Tuesday, August 21, 2007

Whatever happened to the Stop Press space in newspapers?

It's just an idle question. I used to be "newspaper monitor" at our family home when I was around ten years old. I used to run to the front door to pick up the bundle of papers delivered by the lad from our local newsagents. Thursday was particularly exciting because we got all sorts of magazines also delivered on that day - "Bumper Bundle" day.

I started to take an interest in the look and shape of newspapers. I even had a collection of notable papers at one point (First man on the moon, first tabloid Daily Mail, Last old Sun, first new Sun etc) but they seem to have evaporated.

One of the things which used to particularly interest me was looking at the "Stop Press" columns. These were the spaces left at the bottom of the front page for last minute "breaking news" (as they didn't used to call it then) to be printed in what looked like a "John Bull" printing set - sort of "stamped" on.
I can vividly remember what the "Stop Press" spaces looked like in the Daily Telegraph, the Western Morning News and the Western Evening Herald. (The latter was particularly exciting because I had to run to the newsagents at the end of our road, to buy it and I used to see it arriving in the van! Thrillsville!). I used to check them to see if they were left blank or had a news item on them - often the cricket score or closing stocks and shares prices.

On a sombre note, on one occasion I noticed that the Stop Press space in the Western Morning News reported the death of a child in my home town. My father quickly took the paper from me and hid it out of arms' reach. It turned out, tragically, that the child in question was a family friend.
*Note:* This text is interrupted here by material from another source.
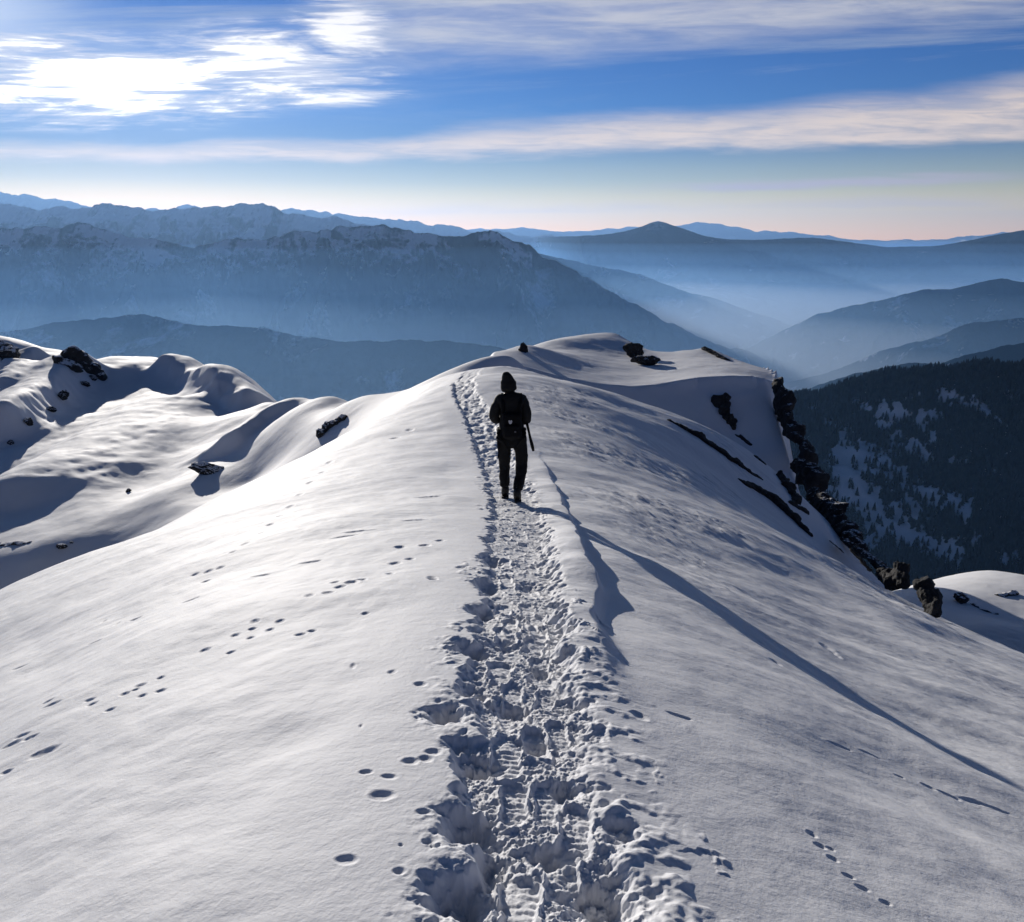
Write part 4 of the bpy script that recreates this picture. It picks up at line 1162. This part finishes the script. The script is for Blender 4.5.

Anyway, I haven't seen a "Stop Press" space on a newspaper for donkeys' years. I am not quite sure when they stopped having them. Presumably it is something to do with modern technology, which allows last minute items to be incorporated with the normal text. In my childhood days, they used "hot metal" so such incorporation of last minute items was not easy, presumably.

Which brings me to my childhood visit to my local paper - The Cornish and Devon Post - to see them setting the type in individual cast metal letters. I still have my name in such cast type. I also visited the Financial Times press in Fleet Street when I was a child. Ah! Fleet Street! The actual Fleet Street with newspapers in it. I remember that! We walked down and saw all the newspaper signs along the street.

Those were the days! When you entered a newspaper building you could smell the ink. That smell seems to have vanished altogether from newspaper offices these days, especially as most of the editorial offices are scores or even hundreds of miles from the printing works.

My love of newspapers was fuelled by a book I was given by my parents called "Discovering Newspapers" by Roy Perrot. Also, there was a television series on called "Adventure Weekly" on BBC TV which featured a gang of children who ran their own newspaper. I was glued to that. It had Joan Hickson in it.